Trabajando duro

Jean Robic, el cabeza de cuero. Nos escribe Gerardo Fuster

Al redactar estas líneas quisiéramos exponer a los lectores un hecho histórico insólito cuyo significado se escapa del cauce normal de las cosas. Este inciso pasa de ser una simple noticia. La encuadramos más bien como un hecho más bien una chocante. Se trata de un suceso que rompió los moldes de todas las reglas. Es una estampa del pasado que siempre hemos recordado con cierta simpatía, vivida en mis años de adolescente cuando me empezaba a interesar el deporte de la bicicleta y sus protagonistas.
El de que en el Tour de Francia, en el último día, no acontezca nada que pueda alterar la clasificación, el liderato, es algo que se ha cumplido casi siempre sin reparos. Basta repasar la historia del Tour. La excepción, sin embargo, alguna que otra vez existió. Hoy, en estas páginas que me brinda “My Beautiful Parking” queremos hacer referencia al Tour de Francia del año 1947, que volvió a situarse en órbita tras la obligada interrupción con motivo de la Segunda Guerra Mundial. Los organizadores franceses, luchando contra viento y marea, no cesaron en su empeño de poner de nuevo en marcha la histórica ronda gala. Había la necesidad de olvidar las ingratitudes vividas por la guerra en su país y alrededores.
Quedaba pendiente la última etapa Caen-París. Figuraba como líder el italiano Pierre Brambilla, afincado en Francia y albañil de oficio. En la citada jornada, el bretón Jean Robic, así se llamaba, con su diminuta e inconfundible figura, atacó de firme en la cuesta denominada Bon-secours, situada a 140 kilómetros de la capital gala. Le secundó en la escaramuza y en el esfuerzo otro compatriota suyo. Su acompañante se apellidaba Edouard Fachleitner. El pelotón quedó totalmente desperdigado y cada cual trató de salvarse como pudo del naufragio. La etapa la ganó el belga Alberic Schotte. Pero el gran triunfador de la jornada fue el pequeño Robic, que gracias a su inesperado ataque pudo enfundarse la casaca de oro de líder en la misma París, en el famoso Parque de los Príncipes, sin haber tenido el honor de lucirla en el transcurso de las etapas anteriores. La gloria fue para él ante la mirada atónita de miles y miles de aficionados que aplaudieron su valentía y su gesta surgida a última hora.
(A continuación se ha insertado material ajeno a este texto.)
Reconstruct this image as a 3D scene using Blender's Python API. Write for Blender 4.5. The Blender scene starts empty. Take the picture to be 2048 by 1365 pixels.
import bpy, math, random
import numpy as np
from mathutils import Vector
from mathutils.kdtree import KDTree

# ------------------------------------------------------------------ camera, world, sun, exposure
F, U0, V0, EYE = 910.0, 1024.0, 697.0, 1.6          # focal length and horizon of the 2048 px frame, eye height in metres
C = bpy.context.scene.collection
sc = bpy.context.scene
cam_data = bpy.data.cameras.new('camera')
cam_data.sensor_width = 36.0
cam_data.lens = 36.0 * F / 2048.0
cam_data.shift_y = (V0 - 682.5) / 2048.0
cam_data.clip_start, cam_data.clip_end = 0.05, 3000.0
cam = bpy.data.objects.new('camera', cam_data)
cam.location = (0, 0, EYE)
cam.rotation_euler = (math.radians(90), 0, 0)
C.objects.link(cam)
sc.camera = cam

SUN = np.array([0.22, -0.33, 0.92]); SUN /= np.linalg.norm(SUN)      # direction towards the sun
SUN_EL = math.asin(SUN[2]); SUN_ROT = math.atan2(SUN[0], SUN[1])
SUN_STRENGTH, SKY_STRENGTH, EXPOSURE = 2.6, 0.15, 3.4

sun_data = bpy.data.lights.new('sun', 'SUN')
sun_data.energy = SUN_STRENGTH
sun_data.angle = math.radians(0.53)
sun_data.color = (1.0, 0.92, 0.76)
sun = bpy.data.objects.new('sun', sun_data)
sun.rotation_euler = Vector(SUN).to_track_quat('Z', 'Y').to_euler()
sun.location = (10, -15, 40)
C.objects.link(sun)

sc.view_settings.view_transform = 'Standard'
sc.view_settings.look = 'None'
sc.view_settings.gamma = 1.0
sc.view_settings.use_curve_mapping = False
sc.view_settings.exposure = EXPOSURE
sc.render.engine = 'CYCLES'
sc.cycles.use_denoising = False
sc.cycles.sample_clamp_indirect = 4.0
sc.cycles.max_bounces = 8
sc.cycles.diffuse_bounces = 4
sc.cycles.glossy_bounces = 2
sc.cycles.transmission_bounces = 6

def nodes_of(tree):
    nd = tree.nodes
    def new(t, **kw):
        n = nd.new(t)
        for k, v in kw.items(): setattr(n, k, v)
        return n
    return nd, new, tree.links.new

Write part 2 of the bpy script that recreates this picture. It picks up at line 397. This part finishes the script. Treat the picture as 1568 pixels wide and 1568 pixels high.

Caso inédito el vivido en aquel Tour. Jean Robic, curiosidad aparte, fue considerado como regional bretón, cuando en realidad había nacido en la localidad de Condé-lès-Vouziers, colindante a Las Ardenas, no lejos de la frontera con Bélgica. Se le apodaba comúnmente “Biquet” o “Tête de cuir” (cabeza de cuero), dado que fue el primer ciclista que usó la consabida protección, cosa que llamaba poderosamente la atención en las pruebas en donde concurría. Se entiende en carretera abierta, dado que en los velódromos ya se usaba una defensa similar a la de Robic, siempre situándonos en una época ya lejana. Aquella protección vino como consecuencia de una grave caída acaecida contra sendos adoquinados en la conocida clásica París-Roubaix, en el año 1944, con fractura de cráneo. Estuvo a dos pasos de la muerte. Con todo y nunca está de más el subrayar que a lo largo de su historial sufrió otras fracturas en diversas partes del cuerpo, registrando nada menos que hasta seis más.
Hombre polémico pero de gran corazón, al que tuve la loable oportunidad de conocerle y entablar amistad en el Campeonato del Mundo de ciclocross de 1953, que tuvo lugar en nuestro país, en Oñate (Guipúzcoa). En 1980, retirado del deporte activo, un aparatoso accidente de automóvil le segó la vida a los 59 años, dejando un recuerdo imborrable por su temperamento terriblemente luchador. Poseía mucho tesón y un admirable coraje. Cualquiera de nosotros sintió de veras su muerte.